Again; apologies if I didn't make my question clear. I was not asking if -finline-functions is useful or not in general. I was interested to know why it is written as -finline in engine.mk. I had no idea whether it a short-hand for -finline-functions or it means something completely different.

@moe123, Anyway, in an effort to answer my own question, I compiled lk with -Winline. I got the exact same binary with -finline, with -finline-functions and with both removed. GCC reported the same number of warnings failing to inline some functions (148 to be exact).

I'm not sure what it all means.

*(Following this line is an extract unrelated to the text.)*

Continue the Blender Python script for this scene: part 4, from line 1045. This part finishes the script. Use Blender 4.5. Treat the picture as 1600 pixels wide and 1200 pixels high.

But if one gets the same result with or without -finline then what is it doing ?

[Edit] Setting ARCH_OPTFLAGS to O2 and O3 made no difference [/Edit]

mu578 commented 4 years ago

@hello, it depends on your optimization flags see documentation for property inheritance; + don't mixup c and c++ optimization flags; @see Os; however, if you want to enforce inlining policy in certain cases __attributes__ are your friends, inline keyword these days means: you compiler; do whatever you want, I just casted a wish; but sometimes it does not add up like you would.

Note there is a difference between __inline and inline keywords; see documentation.

zinahe commented 4 years ago

Setting ARCH_OPTFLAGS to -O2 and -O3 made no difference.

swetland commented 4 years ago

I believe the situation that lead to the use of -finline originally was that under -O0 (and possibly -Os?) the compiler would not honor the inline keyword (as Travis mentions upthread), leading to compilation errors at those optimization levels.

doug65536 commented 4 years ago

If you want to force inline in -O0, use inline __attribute__((__always_inline__))

travisg commented 4 years ago

I finally removed the -finline switch. A bit late to get to it, but it was indeed extraneous.

Looks like it literally does nothing except to cancel an existing -fno-inline switch on the command line. GCC internally tracks it literally as flag_no_inline and defaults to 0.